The Council, after a week-long
session, also welcomed FAO's work with the Sustainable Development Goals (SDGs)
approved at the United Nations this autumn. FAO is uniquely present in almost
all of the 17 SDGs, particularly in concrete support measure at the country
level and its strategic framework is already aligned to the SDGs.
The Council also expressed
appreciation for how resolutions approved over the summer by the FAO Conference
- in which all member states are represented - are being implemented on the
budget, geographic and managerial fronts.

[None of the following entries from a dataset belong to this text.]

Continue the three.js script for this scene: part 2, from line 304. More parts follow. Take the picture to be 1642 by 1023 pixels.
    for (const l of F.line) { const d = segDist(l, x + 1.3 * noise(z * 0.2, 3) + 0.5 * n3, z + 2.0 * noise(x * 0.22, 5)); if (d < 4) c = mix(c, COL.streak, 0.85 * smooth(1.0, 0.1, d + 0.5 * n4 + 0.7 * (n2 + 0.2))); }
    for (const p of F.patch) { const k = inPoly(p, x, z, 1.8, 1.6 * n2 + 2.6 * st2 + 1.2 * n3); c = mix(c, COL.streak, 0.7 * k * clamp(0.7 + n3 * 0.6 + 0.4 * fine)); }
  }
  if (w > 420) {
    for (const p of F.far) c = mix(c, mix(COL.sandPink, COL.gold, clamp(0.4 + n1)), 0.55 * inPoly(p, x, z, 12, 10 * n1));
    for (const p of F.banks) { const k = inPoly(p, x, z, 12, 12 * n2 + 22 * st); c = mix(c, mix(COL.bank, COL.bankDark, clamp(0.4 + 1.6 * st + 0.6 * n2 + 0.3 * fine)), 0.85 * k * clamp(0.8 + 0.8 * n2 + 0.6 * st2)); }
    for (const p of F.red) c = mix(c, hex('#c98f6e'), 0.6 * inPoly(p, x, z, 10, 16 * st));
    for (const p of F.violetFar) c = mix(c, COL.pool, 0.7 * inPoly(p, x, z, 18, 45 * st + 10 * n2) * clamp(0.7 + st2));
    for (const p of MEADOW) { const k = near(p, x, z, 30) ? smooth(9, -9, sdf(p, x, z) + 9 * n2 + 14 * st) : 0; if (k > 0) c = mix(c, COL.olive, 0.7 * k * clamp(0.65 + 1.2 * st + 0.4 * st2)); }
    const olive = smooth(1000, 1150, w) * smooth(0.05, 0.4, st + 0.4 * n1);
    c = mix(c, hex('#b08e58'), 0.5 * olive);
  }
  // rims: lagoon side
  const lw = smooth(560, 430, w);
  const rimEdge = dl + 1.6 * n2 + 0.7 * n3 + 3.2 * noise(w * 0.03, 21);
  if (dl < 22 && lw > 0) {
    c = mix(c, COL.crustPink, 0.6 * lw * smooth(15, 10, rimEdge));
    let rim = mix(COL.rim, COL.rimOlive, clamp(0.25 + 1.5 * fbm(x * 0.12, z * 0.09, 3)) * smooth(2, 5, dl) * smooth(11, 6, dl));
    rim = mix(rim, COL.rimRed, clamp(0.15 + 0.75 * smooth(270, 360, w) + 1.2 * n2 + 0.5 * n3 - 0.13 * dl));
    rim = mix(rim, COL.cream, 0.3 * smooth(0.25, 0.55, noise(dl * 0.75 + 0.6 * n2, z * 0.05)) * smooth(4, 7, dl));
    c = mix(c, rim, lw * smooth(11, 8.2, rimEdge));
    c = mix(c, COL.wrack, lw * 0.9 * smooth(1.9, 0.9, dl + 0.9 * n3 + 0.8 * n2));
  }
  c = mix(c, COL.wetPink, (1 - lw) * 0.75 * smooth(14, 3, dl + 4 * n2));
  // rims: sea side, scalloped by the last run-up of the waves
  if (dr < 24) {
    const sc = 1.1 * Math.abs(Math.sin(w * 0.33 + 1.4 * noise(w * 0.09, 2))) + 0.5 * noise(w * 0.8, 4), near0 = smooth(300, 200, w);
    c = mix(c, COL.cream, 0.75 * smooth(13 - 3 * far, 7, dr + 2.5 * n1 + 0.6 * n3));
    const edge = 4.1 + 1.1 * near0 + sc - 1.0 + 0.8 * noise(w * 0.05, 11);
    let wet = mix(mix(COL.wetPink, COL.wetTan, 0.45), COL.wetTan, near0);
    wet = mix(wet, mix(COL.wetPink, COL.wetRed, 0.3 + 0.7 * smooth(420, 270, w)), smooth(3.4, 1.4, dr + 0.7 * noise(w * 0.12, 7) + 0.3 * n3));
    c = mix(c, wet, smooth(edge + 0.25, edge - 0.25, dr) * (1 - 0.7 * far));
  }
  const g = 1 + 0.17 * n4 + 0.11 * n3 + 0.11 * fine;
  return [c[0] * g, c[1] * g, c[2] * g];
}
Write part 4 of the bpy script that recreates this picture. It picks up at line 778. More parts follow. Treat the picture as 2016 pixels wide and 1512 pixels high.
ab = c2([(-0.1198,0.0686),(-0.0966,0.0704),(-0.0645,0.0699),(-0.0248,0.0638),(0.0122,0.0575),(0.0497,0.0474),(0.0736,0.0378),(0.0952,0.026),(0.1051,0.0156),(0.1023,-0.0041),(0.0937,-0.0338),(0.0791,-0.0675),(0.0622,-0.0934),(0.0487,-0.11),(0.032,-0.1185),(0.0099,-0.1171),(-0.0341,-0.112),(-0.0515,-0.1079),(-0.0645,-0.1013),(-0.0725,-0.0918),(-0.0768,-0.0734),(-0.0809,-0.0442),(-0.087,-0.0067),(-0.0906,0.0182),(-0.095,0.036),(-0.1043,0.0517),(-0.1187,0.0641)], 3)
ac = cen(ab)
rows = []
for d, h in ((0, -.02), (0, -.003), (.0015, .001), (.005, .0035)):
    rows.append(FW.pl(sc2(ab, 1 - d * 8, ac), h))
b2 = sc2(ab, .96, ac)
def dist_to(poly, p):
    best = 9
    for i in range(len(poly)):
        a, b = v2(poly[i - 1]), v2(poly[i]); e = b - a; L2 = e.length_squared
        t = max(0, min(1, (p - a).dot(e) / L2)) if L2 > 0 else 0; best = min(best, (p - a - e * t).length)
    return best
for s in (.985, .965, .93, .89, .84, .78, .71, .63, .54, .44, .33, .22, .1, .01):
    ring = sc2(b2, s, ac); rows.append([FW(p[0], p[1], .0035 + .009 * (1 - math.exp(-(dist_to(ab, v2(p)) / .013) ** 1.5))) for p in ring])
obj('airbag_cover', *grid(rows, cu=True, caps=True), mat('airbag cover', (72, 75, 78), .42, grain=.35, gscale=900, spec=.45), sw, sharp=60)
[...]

The Council said Director-General
José Graziano da Silva's proposed adjustments to FAO's biennial Programme of
Work and Budget - including a $2.7 million in spending cuts on top of almost
$100 million found since 2012 - "reflected fully" the Conference's
guidance, and expressed appreciation for how the required savings have been
identified without affecting planned field operations. In a trend that has
gained pace since March, the approval was consensual.
It also supported the
"consolidation of decentralization" that FAO has been carrying out in
an effort to better meet member states' needs and slim down administrative
costs. The Council asked for a comprehensive analysis of FAO's network of
offices by 2016.
The Council stressed the importance
of such cross-cutting themes, citing governance alongside nutrition and climate
change as examples.
"Management is committed to
continue transforming FAO for the better," Graziano da Silva told the
Council while thanking members for their consensual support.
He also briefed them on FAO's
activities at the UN Climate Change summit in Paris, emphasizing how various
objectives - reducing poverty, eradicating hunger, bolstering agriculture - all
ultimately depend on each other and on successful efforts to cope with climate Change.